Saiyaara is the biggest fraud of 2025 and nobody is questioning it
Edit - if any criticism is "coordinated negative PR" by your logic then what exactly do you call thousands of fan accounts all using the exact same phrases like "who hurt you" "angoor khatte hain" "rival camp" "jealous" responding within minutes of any critical post? if the standard applies to one side it applies to both. you cant call scrutiny manufactured while treating identical recycled praise as organic. pick a lane. just proving the point how her pr bots and coordinated fan accounts bury any negative news the minute it goes live by parroting the same old retired lines and flood the comment section.
Saiyaara is probably the clearest example of how powerful PR can manufacture a “cultural moment” in Bollywood today, and honestly the reactions to any criticism of it only make that more obvious.
First, the film itself. Anyone who has watched A Moment to Remember can immediately see the similarities. The Alzheimer’s storyline is not just “inspired by” the Korean film, it is literally the emotional backbone of it. Several scenes, emotional beats, and relationship dynamics feel lifted almost directly. Bollywood has always borrowed from other industries, so that part is not shocking. What is strange is how Saiyaara was marketed like some groundbreaking modern romance while barely acknowledging where so much of it clearly came from.
Then there’s the 579 crore box office narrative.
I’m sorry, but are people seriously expected to believe that level of hype was completely organic? The PR operation behind this film was insane. Every platform suddenly had the exact same talking points at the exact same time. “Bollywood is back.” “This generation’s Ashiqui.” “A cultural reset.” Endless edits, emotional reaction clips, fan accounts appearing overnight, media pages posting the same praise every day. At some point it stopped feeling like genuine audience excitement and started feeling like a perfectly coordinated marketing ecosystem.
And yes, before people jump in, every movie does PR. Obviously. But there’s a difference between promotion and narrative engineering.
The most fascinating part of all this has been the way Aneet Padda was packaged.
She is one film old, yet the industry and social media started talking about her like she’s this once in a generation actress intellectual hybrid. Suddenly every basic interview clip became “iconic.” Every rehearsed answer became “so articulate.” Every polished media trained speech became “beauty with brains.” People were genuinely acting like she was reinventing celebrity interviews just because she could speak calmly in English and quote a few thoughtful sounding lines.
That Vogue interview is the perfect example. The internet behaved like it was this spontaneous display of intelligence and authenticity when it very obviously felt polished, rehearsed, and media trained. Which is fine by the way. Most celebrities are media trained. The weird part is how aggressively people insisted it was completely raw and natural.

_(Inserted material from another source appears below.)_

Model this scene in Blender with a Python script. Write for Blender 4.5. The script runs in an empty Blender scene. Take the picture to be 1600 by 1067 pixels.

And the praise became wildly disproportionate very quickly. Not just “she did well for a newcomer,” but full mythology building. “She’s different.” “She’s so real.” “She has depth.” “She has substance unlike other actresses.” It felt less like audiences discovering an actress naturally and more like a very carefully curated image being pushed everywhere at once.
What’s even more interesting is how criticism of this gets treated.
The second anyone questions the hype, the responses are instantly:
“You’re jealous.”
“This is rival PR.”
“Nepo fans are threatened.”
“Who hurt you?”
Almost nobody actually engages with the argument itself. That reaction pattern is literally the point people are trying to make.
But at the same time, all praise is automatically treated as fully organic, as if large scale marketing, media coordination, and fan amplification play no role in shaping perception. Every positive reaction is assumed to be pure audience emotion, while every critical take is dismissed as agenda driven.
Because Aneet is positioned as an outsider, there’s this automatic assumption that any criticism of her must be malicious while her own PR machinery goes unquestioned. Meanwhile nepo actors get analysed for PR tactics constantly. Somehow outsider PR gets reframed as “organic love” while the same behaviour from insiders gets mocked immediately.
And before people twist this, yes, Ahaan benefited from the PR too. Obviously. But the scale of narrative building around Aneet feels completely different. He got launch hype. She got an entire personality cult built around being authentic, intelligent, grounded, and unlike every other Bollywood actress.
At the end of the day, I’m not even saying Saiyaara was terrible. The music connected. Mohit Suri knows how to package emotion. The chemistry clearly worked for a lot of people.
But the film absolutely benefited from one of the strongest and most coordinated PR campaigns Bollywood has seen in years, and pretending the hysteria around it was completely organic feels deeply unserious.